Depois de quatro derrotas eleitorais, os partidos liberais e ex-progressistas transitaram da estratégia política de conteúdo programático de ideário neoliberal para a lógica de interditar a qualquer custo e derrubar, pela via golpista, a presidenta eleita por 54 milhões de brasileiros, renunciando à ordem democrática.
Processualmente setores democráticos e progressistas que inicialmente defenderam, nas ruas, o combate à corrupção e aos desvios de condutas, perceberam que a fórmula lacerdista não reservava o mesmo peso para toda a representação política brasileira. E que, para se completar, necessitava de uma postura antirrepublicana com as instituições e de agressão aberta à legalidade constitucional e ao Estado de direito.
Visava, ainda, acabar com os direitos trabalhistas e as conquistas advindas de lutas históricas. Usava a surrada tática dos "fins justificam os meios" e, através de uma maioria casuística na Câmara e no Senado, construía o impichamento da presidenta, mesmo que sem a materialidade de crime de responsabilidade, na busca ao poder inalcançado nas urnas.
Minimamente rigorosos, vemos que a insanidade é tanta, que o país está jogando no ralo a árdua reconstrução democrática, que tanto nos custou. Revela-se claramente que, neste processo, os partidos que aderiram ao golpismo são apenas aríetes de um plano maior unificado.
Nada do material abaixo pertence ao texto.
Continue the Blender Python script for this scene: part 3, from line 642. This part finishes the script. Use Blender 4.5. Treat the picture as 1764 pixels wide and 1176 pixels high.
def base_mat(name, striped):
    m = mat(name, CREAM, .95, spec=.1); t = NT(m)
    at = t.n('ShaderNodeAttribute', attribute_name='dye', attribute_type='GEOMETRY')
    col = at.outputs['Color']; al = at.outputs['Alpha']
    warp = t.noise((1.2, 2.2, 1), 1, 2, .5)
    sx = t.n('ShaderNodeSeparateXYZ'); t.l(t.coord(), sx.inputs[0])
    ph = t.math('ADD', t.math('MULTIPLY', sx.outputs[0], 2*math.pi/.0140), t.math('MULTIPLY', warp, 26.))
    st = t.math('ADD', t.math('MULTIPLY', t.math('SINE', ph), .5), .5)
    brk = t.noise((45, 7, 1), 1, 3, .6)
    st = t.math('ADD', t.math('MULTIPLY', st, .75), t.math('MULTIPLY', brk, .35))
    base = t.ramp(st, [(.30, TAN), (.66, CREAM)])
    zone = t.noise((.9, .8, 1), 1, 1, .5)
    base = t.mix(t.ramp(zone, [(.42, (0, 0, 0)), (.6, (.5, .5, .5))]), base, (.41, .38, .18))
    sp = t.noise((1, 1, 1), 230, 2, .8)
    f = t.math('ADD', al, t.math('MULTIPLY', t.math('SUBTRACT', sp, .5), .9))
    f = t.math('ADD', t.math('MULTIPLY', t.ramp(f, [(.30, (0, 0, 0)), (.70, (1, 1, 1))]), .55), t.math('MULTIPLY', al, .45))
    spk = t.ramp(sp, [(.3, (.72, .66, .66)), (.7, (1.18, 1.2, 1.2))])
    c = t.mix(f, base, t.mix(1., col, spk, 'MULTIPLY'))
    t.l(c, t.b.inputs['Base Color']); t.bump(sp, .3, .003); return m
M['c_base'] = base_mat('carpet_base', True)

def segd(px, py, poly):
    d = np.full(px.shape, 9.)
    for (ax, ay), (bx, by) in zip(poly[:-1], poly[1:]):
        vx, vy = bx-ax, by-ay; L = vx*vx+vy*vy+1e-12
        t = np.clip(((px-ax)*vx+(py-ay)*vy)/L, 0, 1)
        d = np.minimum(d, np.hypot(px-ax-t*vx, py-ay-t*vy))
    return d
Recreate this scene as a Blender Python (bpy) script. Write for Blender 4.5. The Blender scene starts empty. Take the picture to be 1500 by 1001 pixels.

Comandado de forma articulada por poderosas forças orgânicas numa grande frente funcional, orienta-se por interesses pouco republicanos de setores empresariais-midiáticos-judiciais, para os quais a questão democrática não tem um valor universal.
Deve ser responsabilizada, por ferir de morte o Estado de direito, essa grande aliança dos liberais desertores do jogo democrático, de entidades empresariais que jogam pesado para terem seus objetivos alcançados, da mídia monopolizada que edita e constrói uma narrativa de forma parcial e tendenciosa e de um Judiciário que renunciou a seu papel técnico e virou um espaço de politização pura.
Abre-se, pois, um enorme precedente na frágil democracia brasileira: diante de uma gestão com baixa avaliação, uma maioria parlamentar circunstancial autoriza-se a interromper qualquer governo, legitimando a via golpista.